Um die emotionale Wirkung zu steigern, ist es gelegentlich angebracht, mit Konventionen oder Regeln (und dadurch mit den Erwartungen) zu brechen. So lassen sich gezielt Akzente setzen oder Reibeflächen erzeugen, die das Verhältnis zum Produkt intensivieren.

Was unterscheidet Web-Usability von Software-Usability?

Die Grenzen zwischen Webseiten, Web-Applikationen und Software werden immer weicher. Der Hauptunterschied liegt nicht im Medium „Web oder Software“, sondern in der Nutzung und Funktionalität. Daher illustrieren die Beispiele in diesem Buch jeweils prototypische Anwendungsfälle und stellen keine Dogmen für Web oder Software dar. Tendenziell gilt folgende Orientierung:

Unterschiede zwischen Webseiten und Software
  Prototypische Webseite Pragmatische Software
Nutzung gelegentlich intensiv, dauerhaft
Kontext Freizeit Arbeit
Motivation eigene, selbstbestimmt zielgerichtet, fremdbestimmt
Ziel Unterhaltung, Information Funktionalität, Aufgaben erledigen
Design eigenständig, ein wenig verspielt funktional, zurückhaltend
Farbigkeit meist deutliche Farbigkeit Farbigkeit nur zur Akzentuierung
Inhalte Webseiten-Inhalte (vorwiegend Konsum) Nutzerinhalte (vorwiegend Kreation, Bearbeitung)

Web-Apps wie Dokumentbearbeitung im Browser oder Webmailer-Oberflächen übertragen die Ansprüche von Software in das Web. Spiele oder kleine Softwaretools erfüllen teilweise mehr Web-Ansprüche. In vielen Fällen stellt sich bei neuer Software die Frage, ob sie als Web-App umgesetzt wird. Mobile Apps bilden oft optimierte Oberflächen für den Zugriff auf Webseiten-Funktionen. Daher gibt es kaum Regeln, die software- oder web-exklusiv sind. Es gelten stets die Regeln, die für die Nutzungsituation und Zielgruppe angemessen sind.

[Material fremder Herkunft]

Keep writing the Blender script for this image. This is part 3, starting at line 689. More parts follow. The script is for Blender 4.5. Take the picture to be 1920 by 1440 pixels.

Jede Webseite und jede Software sollte in irgendeiner Form Nützlichkeit besitzen; diese kann sich in erfolgreicher Maschinensteuerung, guter Aufgabenbewältigung, effektiver sozialer Interaktion, aber auch in Spielspaß äußern. Diese Nützlichkeit spiegelt sich in der Präsentation wider, daher lohnt sich im ersten Schritt die Orientierung an pragmatischer Software. Im zweiten Schritt erhöhen soziale, ästhetische oder Gamification-Aspekte die Nutzfreude und steigern ergänzend die Motivation.